Man unterscheidet drei Arten der Prävention. Die primäre Prävention zielt darauf ab, die Neigung zu einem Ausbildungsabbruch erst gar aufkommen zu lassen. Zur Vorbeugung zählt die auch Gleichbehandlung aller Personen im Betrieb. Spätestens nach der Probezeit sollte der Azubi auch das Jobticket, die Fachzeitschrift oder weitere Vergünstigungen, die für das Kernteam gelten, erhalten.

Mit sekundären Prävention möchte man einen bevorstehenden Abbruch erkennen und vermeiden. Warnsignale für die (Un-)Zufriedenheit des Azubi liefern dessen Reaktionen auf Arbeitsaufträge. Zunehmende Unzuverlässigkeit bei qualitativen oder zeitlichen Ausführung zeigen seinen Frust. Auch häufiges Zuspätkommen mit fadenscheinigen Erklärungen ist ein Signal, dass der Ausstieg kurz bevor steht. Statt der üblichen Kritik kann ein Feedbackgespräch die Rettung sein. Es kommt darauf an, Etappenziele in der Ausbildung zu setzten und den Betreffenden daran zu beteiligen. Der Betrieb übernimmt dann die Rolle des Beobachters und gibt regelmäßig Rückmeldung. Beide Seiten müssen den Lernfortschritt feststellen und ihn kommunizieren. Ganz wichtig ist die Transparenz der jeweiligen Arbeitsaufgabe für junge Leute. Das ist immer der Fall, wenn der Ausbilder die Zusammenhänge einer Tätigkeit verdeutlicht, vom einzelnen Arbeitsschritt bis zum Ergebnis. Dadurch erschließt sich für Azubis der Sinn ihrer Arbeit. Entscheidend ist zu erkennen, dass man Teil des Ganzen ist und ganz persönlich zum Betriebserfolg beiträgt. Das schafft Arbeitsfreude und die Bereitschaft Verantwortung für die eigene Tätigkeit zu übernehmen. Auch die Kollegen brauchen eine positive Einstellung gegenüber den Auszubildenden.

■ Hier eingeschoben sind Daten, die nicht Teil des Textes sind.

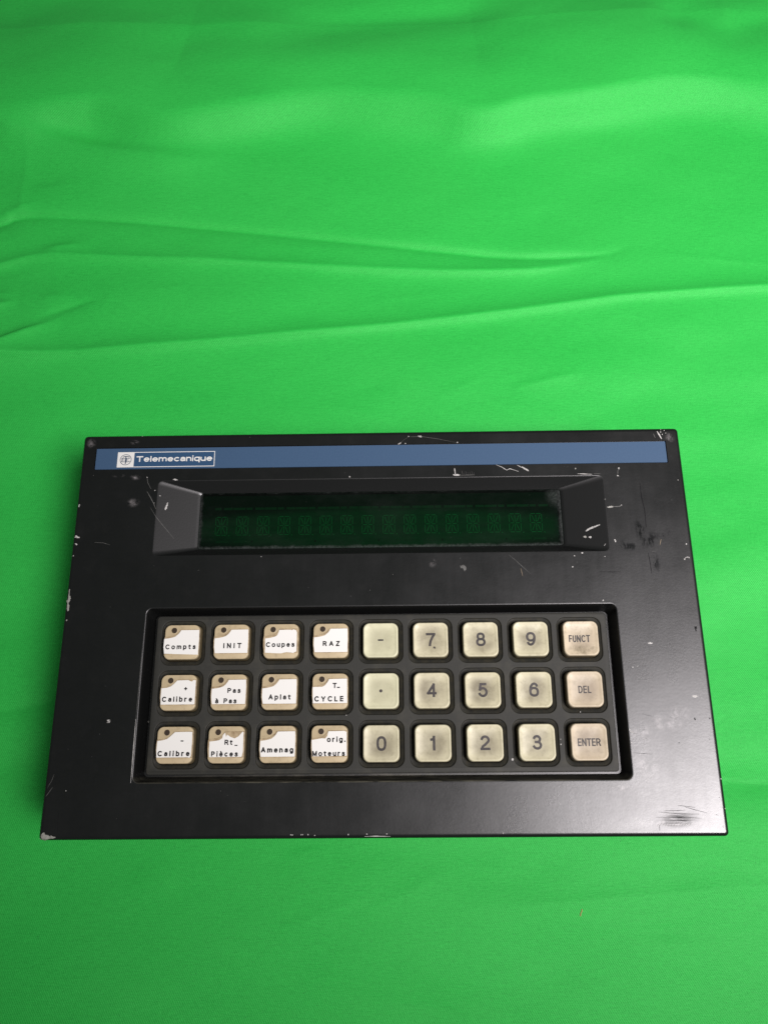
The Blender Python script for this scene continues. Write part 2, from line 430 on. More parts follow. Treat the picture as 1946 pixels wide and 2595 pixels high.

Bei der tertiären Prävention geht es darum, die von dem Ausbildungsabbruch betroffenen Personen (Azubi, Ausbilder und Lehrer) im Nachgang zu unterstützen und gemeinsam die Ursachen zu analysieren, um in Zukunft Abbrüche zu vermeiden.

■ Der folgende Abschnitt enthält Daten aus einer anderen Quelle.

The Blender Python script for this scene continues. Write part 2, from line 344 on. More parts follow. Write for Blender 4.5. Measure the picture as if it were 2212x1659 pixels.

Bewerber und Azubis wertschätzen

Betriebe, die ausbilden möchten, müssen die Voraussetzungen für eine regelkonforme Ausbildung schaffen. Sind ihre Erwartungen falsch oder dauerhaft zu hoch, kann das zum Abbruch führen. Allerdings haben auch Azubis hohe Ansprüche, die der Realität nicht immer entsprechen. Dennoch: Azubis kennen ihren Wert und wissen, dass sie gefragt sind.